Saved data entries
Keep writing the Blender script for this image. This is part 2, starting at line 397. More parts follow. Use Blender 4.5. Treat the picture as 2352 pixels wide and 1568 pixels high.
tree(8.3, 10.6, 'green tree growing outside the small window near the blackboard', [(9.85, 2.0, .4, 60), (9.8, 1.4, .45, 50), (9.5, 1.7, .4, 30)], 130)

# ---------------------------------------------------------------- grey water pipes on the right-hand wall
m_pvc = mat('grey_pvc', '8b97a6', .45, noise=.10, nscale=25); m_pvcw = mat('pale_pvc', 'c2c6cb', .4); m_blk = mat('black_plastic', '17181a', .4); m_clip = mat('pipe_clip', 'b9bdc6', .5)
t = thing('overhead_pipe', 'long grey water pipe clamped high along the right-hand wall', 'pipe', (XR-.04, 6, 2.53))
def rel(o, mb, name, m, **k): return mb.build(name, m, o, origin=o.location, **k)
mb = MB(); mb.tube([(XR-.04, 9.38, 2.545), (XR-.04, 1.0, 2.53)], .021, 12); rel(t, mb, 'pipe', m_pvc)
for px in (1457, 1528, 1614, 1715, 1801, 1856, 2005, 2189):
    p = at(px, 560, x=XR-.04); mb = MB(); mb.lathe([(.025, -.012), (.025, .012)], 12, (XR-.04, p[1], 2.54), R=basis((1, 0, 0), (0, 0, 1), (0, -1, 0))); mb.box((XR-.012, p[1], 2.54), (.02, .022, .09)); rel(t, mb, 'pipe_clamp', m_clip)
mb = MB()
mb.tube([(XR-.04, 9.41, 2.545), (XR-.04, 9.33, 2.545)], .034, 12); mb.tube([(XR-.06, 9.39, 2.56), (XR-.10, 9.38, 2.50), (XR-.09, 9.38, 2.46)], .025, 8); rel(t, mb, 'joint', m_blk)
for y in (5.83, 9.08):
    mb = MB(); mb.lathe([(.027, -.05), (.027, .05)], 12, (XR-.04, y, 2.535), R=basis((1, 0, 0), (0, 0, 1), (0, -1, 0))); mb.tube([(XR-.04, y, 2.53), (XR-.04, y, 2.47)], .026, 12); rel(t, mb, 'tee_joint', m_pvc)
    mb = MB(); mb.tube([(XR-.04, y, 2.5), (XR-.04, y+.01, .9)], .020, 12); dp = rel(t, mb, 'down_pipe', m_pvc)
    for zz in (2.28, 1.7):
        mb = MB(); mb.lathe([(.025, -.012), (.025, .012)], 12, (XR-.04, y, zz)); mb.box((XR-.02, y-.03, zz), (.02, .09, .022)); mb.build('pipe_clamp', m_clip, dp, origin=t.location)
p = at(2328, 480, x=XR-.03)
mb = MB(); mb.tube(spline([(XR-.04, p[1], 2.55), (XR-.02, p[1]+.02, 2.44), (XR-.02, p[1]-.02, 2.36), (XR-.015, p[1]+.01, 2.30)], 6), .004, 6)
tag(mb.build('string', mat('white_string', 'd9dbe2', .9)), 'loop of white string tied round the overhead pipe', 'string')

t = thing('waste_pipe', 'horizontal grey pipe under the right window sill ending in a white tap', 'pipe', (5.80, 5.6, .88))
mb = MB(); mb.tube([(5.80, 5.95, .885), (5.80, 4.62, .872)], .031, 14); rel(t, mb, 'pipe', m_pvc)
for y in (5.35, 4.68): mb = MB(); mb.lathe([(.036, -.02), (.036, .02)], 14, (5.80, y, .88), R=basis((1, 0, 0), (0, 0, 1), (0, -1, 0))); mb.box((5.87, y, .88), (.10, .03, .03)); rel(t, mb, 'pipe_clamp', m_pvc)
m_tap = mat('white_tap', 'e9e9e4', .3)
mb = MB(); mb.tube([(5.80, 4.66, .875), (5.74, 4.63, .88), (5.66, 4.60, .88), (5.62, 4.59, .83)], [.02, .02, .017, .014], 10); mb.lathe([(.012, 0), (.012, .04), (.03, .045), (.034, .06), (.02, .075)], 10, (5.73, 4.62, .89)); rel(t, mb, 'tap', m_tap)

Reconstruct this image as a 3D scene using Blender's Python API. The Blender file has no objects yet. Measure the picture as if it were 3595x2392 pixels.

### YOUR GOAL:
Print all of the entries again, exactly as written.

### WRITTEN SOLUTION:
Keep writing the Blender script for this image. This is part 2, starting at line 397. More parts follow. Use Blender 4.5. Treat the picture as 2352 pixels wide and 1568 pixels high.
tree(8.3, 10.6, 'green tree growing outside the small window near the blackboard', [(9.85, 2.0, .4, 60), (9.8, 1.4, .45, 50), (9.5, 1.7, .4, 30)], 130)

# ---------------------------------------------------------------- grey water pipes on the right-hand wall
m_pvc = mat('grey_pvc', '8b97a6', .45, noise=.10, nscale=25); m_pvcw = mat('pale_pvc', 'c2c6cb', .4); m_blk = mat('black_plastic', '17181a', .4); m_clip = mat('pipe_clip', 'b9bdc6', .5)
t = thing('overhead_pipe', 'long grey water pipe clamped high along the right-hand wall', 'pipe', (XR-.04, 6, 2.53))
def rel(o, mb, name, m, **k): return mb.build(name, m, o, origin=o.location, **k)
mb = MB(); mb.tube([(XR-.04, 9.38, 2.545), (XR-.04, 1.0, 2.53)], .021, 12); rel(t, mb, 'pipe', m_pvc)
for px in (1457, 1528, 1614, 1715, 1801, 1856, 2005, 2189):
    p = at(px, 560, x=XR-.04); mb = MB(); mb.lathe([(.025, -.012), (.025, .012)], 12, (XR-.04, p[1], 2.54), R=basis((1, 0, 0), (0, 0, 1), (0, -1, 0))); mb.box((XR-.012, p[1], 2.54), (.02, .022, .09)); rel(t, mb, 'pipe_clamp', m_clip)
mb = MB()
mb.tube([(XR-.04, 9.41, 2.545), (XR-.04, 9.33, 2.545)], .034, 12); mb.tube([(XR-.06, 9.39, 2.56), (XR-.10, 9.38, 2.50), (XR-.09, 9.38, 2.46)], .025, 8); rel(t, mb, 'joint', m_blk)
for y in (5.83, 9.08):
    mb = MB(); mb.lathe([(.027, -.05), (.027, .05)], 12, (XR-.04, y, 2.535), R=basis((1, 0, 0), (0, 0, 1), (0, -1, 0))); mb.tube([(XR-.04, y, 2.53), (XR-.04, y, 2.47)], .026, 12); rel(t, mb, 'tee_joint', m_pvc)
    mb = MB(); mb.tube([(XR-.04, y, 2.5), (XR-.04, y+.01, .9)], .020, 12); dp = rel(t, mb, 'down_pipe', m_pvc)
    for zz in (2.28, 1.7):
        mb = MB(); mb.lathe([(.025, -.012), (.025, .012)], 12, (XR-.04, y, zz)); mb.box((XR-.02, y-.03, zz), (.02, .09, .022)); mb.build('pipe_clamp', m_clip, dp, origin=t.location)
p = at(2328, 480, x=XR-.03)
mb = MB(); mb.tube(spline([(XR-.04, p[1], 2.55), (XR-.02, p[1]+.02, 2.44), (XR-.02, p[1]-.02, 2.36), (XR-.015, p[1]+.01, 2.30)], 6), .004, 6)
tag(mb.build('string', mat('white_string', 'd9dbe2', .9)), 'loop of white string tied round the overhead pipe', 'string')

t = thing('waste_pipe', 'horizontal grey pipe under the right window sill ending in a white tap', 'pipe', (5.80, 5.6, .88))
mb = MB(); mb.tube([(5.80, 5.95, .885), (5.80, 4.62, .872)], .031, 14); rel(t, mb, 'pipe', m_pvc)
for y in (5.35, 4.68): mb = MB(); mb.lathe([(.036, -.02), (.036, .02)], 14, (5.80, y, .88), R=basis((1, 0, 0), (0, 0, 1), (0, -1, 0))); mb.box((5.87, y, .88), (.10, .03, .03)); rel(t, mb, 'pipe_clamp', m_pvc)
m_tap = mat('white_tap', 'e9e9e4', .3)
mb = MB(); mb.tube([(5.80, 4.66, .875), (5.74, 4.63, .88), (5.66, 4.60, .88), (5.62, 4.59, .83)], [.02, .02, .017, .014], 10); mb.lathe([(.012, 0), (.012, .04), (.03, .045), (.034, .06), (.02, .075)], 10, (5.73, 4.62, .89)); rel(t, mb, 'tap', m_tap)

Reconstruct this image as a 3D scene using Blender's Python API. The Blender file has no objects yet. Measure the picture as if it were 3595x2392 pixels.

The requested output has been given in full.